PROBLEM: All of the listing below must be repeated word for word. Pictures are the only thing to omit.

COLLECTED MATERIAL:
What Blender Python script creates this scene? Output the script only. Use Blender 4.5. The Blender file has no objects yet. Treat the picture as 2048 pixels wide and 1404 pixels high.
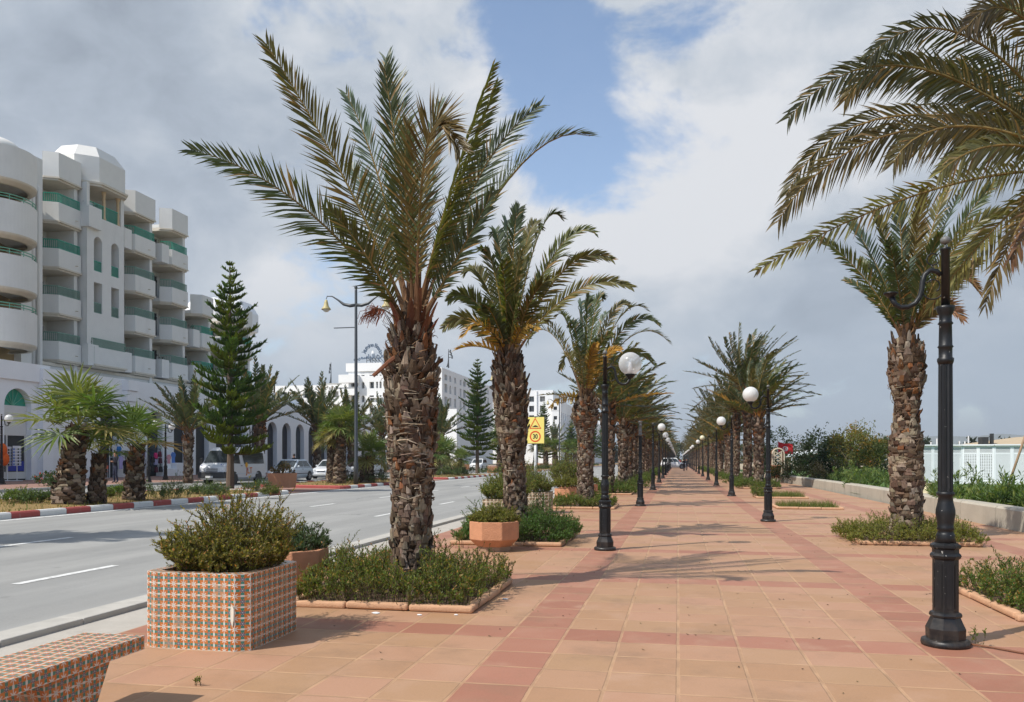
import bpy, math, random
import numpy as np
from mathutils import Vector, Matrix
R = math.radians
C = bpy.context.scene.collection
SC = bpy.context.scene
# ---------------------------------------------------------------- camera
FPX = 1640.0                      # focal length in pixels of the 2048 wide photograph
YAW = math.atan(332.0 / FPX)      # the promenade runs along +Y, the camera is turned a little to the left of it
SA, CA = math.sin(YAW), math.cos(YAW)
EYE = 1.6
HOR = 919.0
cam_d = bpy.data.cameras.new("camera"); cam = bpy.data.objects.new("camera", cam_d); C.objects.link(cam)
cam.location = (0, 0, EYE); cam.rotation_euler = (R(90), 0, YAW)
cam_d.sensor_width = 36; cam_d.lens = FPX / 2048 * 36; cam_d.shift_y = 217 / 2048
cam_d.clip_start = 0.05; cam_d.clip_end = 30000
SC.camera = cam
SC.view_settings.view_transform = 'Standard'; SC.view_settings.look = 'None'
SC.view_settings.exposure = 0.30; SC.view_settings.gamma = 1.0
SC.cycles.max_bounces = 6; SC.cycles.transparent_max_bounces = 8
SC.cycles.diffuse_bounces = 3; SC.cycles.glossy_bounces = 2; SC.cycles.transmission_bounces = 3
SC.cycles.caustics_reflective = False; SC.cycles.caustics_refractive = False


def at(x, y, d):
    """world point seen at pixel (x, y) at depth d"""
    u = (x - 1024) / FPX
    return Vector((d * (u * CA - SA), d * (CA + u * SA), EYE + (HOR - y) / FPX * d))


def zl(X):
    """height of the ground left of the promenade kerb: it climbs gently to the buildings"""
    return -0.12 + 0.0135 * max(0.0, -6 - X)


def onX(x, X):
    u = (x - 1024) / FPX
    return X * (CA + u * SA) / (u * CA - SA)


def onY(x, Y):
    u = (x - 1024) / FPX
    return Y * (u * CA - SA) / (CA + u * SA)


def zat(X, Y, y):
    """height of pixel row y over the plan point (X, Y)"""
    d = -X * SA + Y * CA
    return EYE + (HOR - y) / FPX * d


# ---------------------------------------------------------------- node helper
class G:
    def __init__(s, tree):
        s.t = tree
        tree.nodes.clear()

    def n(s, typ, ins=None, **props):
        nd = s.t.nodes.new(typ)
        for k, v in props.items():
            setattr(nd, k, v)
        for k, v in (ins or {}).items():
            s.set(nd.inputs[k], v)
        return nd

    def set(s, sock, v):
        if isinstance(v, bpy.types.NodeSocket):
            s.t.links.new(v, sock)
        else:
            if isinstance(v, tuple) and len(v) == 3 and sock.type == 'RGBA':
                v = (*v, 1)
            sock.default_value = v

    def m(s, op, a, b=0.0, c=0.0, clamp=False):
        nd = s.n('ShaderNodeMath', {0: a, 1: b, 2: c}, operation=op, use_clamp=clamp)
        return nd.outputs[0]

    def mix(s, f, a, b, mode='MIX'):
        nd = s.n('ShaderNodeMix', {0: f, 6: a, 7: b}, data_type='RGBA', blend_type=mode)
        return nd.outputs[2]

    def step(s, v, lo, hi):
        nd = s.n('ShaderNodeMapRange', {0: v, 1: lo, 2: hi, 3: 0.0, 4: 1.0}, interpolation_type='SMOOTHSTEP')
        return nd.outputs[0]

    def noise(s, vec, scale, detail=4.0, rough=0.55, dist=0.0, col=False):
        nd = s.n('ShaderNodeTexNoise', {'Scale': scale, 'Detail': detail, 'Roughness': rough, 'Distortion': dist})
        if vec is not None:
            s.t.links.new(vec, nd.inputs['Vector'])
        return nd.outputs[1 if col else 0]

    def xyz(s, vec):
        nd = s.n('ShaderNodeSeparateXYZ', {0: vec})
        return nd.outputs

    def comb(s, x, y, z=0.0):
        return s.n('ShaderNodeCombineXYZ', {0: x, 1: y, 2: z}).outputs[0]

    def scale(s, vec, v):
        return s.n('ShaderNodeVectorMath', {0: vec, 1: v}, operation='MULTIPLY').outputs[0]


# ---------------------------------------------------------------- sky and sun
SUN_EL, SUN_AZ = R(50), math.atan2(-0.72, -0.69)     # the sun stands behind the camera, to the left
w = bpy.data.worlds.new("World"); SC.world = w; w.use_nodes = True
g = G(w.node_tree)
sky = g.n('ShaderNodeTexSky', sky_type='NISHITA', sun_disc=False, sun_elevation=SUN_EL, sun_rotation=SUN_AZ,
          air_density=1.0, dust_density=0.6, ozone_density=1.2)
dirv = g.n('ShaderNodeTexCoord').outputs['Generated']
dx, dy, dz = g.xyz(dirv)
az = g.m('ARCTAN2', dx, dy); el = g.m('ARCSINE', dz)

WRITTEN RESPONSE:
What Blender Python script creates this scene? Output the script only. Use Blender 4.5. The Blender file has no objects yet. Treat the picture as 2048 pixels wide and 1404 pixels high.
import bpy, math, random
import numpy as np
from mathutils import Vector, Matrix
R = math.radians
C = bpy.context.scene.collection
SC = bpy.context.scene
# ---------------------------------------------------------------- camera
FPX = 1640.0                      # focal length in pixels of the 2048 wide photograph
YAW = math.atan(332.0 / FPX)      # the promenade runs along +Y, the camera is turned a little to the left of it
SA, CA = math.sin(YAW), math.cos(YAW)
EYE = 1.6
HOR = 919.0
cam_d = bpy.data.cameras.new("camera"); cam = bpy.data.objects.new("camera", cam_d); C.objects.link(cam)
cam.location = (0, 0, EYE); cam.rotation_euler = (R(90), 0, YAW)
cam_d.sensor_width = 36; cam_d.lens = FPX / 2048 * 36; cam_d.shift_y = 217 / 2048
cam_d.clip_start = 0.05; cam_d.clip_end = 30000
SC.camera = cam
SC.view_settings.view_transform = 'Standard'; SC.view_settings.look = 'None'
SC.view_settings.exposure = 0.30; SC.view_settings.gamma = 1.0
SC.cycles.max_bounces = 6; SC.cycles.transparent_max_bounces = 8
SC.cycles.diffuse_bounces = 3; SC.cycles.glossy_bounces = 2; SC.cycles.transmission_bounces = 3
SC.cycles.caustics_reflective = False; SC.cycles.caustics_refractive = False


def at(x, y, d):
    """world point seen at pixel (x, y) at depth d"""
    u = (x - 1024) / FPX
    return Vector((d * (u * CA - SA), d * (CA + u * SA), EYE + (HOR - y) / FPX * d))


def zl(X):
    """height of the ground left of the promenade kerb: it climbs gently to the buildings"""
    return -0.12 + 0.0135 * max(0.0, -6 - X)


def onX(x, X):
    u = (x - 1024) / FPX
    return X * (CA + u * SA) / (u * CA - SA)


def onY(x, Y):
    u = (x - 1024) / FPX
    return Y * (u * CA - SA) / (CA + u * SA)


def zat(X, Y, y):
    """height of pixel row y over the plan point (X, Y)"""
    d = -X * SA + Y * CA
    return EYE + (HOR - y) / FPX * d


# ---------------------------------------------------------------- node helper
class G:
    def __init__(s, tree):
        s.t = tree
        tree.nodes.clear()

    def n(s, typ, ins=None, **props):
        nd = s.t.nodes.new(typ)
        for k, v in props.items():
            setattr(nd, k, v)
        for k, v in (ins or {}).items():
            s.set(nd.inputs[k], v)
        return nd

    def set(s, sock, v):
        if isinstance(v, bpy.types.NodeSocket):
            s.t.links.new(v, sock)
        else:
            if isinstance(v, tuple) and len(v) == 3 and sock.type == 'RGBA':
                v = (*v, 1)
            sock.default_value = v

    def m(s, op, a, b=0.0, c=0.0, clamp=False):
        nd = s.n('ShaderNodeMath', {0: a, 1: b, 2: c}, operation=op, use_clamp=clamp)
        return nd.outputs[0]

    def mix(s, f, a, b, mode='MIX'):
        nd = s.n('ShaderNodeMix', {0: f, 6: a, 7: b}, data_type='RGBA', blend_type=mode)
        return nd.outputs[2]

    def step(s, v, lo, hi):
        nd = s.n('ShaderNodeMapRange', {0: v, 1: lo, 2: hi, 3: 0.0, 4: 1.0}, interpolation_type='SMOOTHSTEP')
        return nd.outputs[0]

    def noise(s, vec, scale, detail=4.0, rough=0.55, dist=0.0, col=False):
        nd = s.n('ShaderNodeTexNoise', {'Scale': scale, 'Detail': detail, 'Roughness': rough, 'Distortion': dist})
        if vec is not None:
            s.t.links.new(vec, nd.inputs['Vector'])
        return nd.outputs[1 if col else 0]

    def xyz(s, vec):
        nd = s.n('ShaderNodeSeparateXYZ', {0: vec})
        return nd.outputs

    def comb(s, x, y, z=0.0):
        return s.n('ShaderNodeCombineXYZ', {0: x, 1: y, 2: z}).outputs[0]

    def scale(s, vec, v):
        return s.n('ShaderNodeVectorMath', {0: vec, 1: v}, operation='MULTIPLY').outputs[0]


# ---------------------------------------------------------------- sky and sun
SUN_EL, SUN_AZ = R(50), math.atan2(-0.72, -0.69)     # the sun stands behind the camera, to the left
w = bpy.data.worlds.new("World"); SC.world = w; w.use_nodes = True
g = G(w.node_tree)
sky = g.n('ShaderNodeTexSky', sky_type='NISHITA', sun_disc=False, sun_elevation=SUN_EL, sun_rotation=SUN_AZ,
          air_density=1.0, dust_density=0.6, ozone_density=1.2)
dirv = g.n('ShaderNodeTexCoord').outputs['Generated']
dx, dy, dz = g.xyz(dirv)
az = g.m('ARCTAN2', dx, dy); el = g.m('ARCSINE', dz)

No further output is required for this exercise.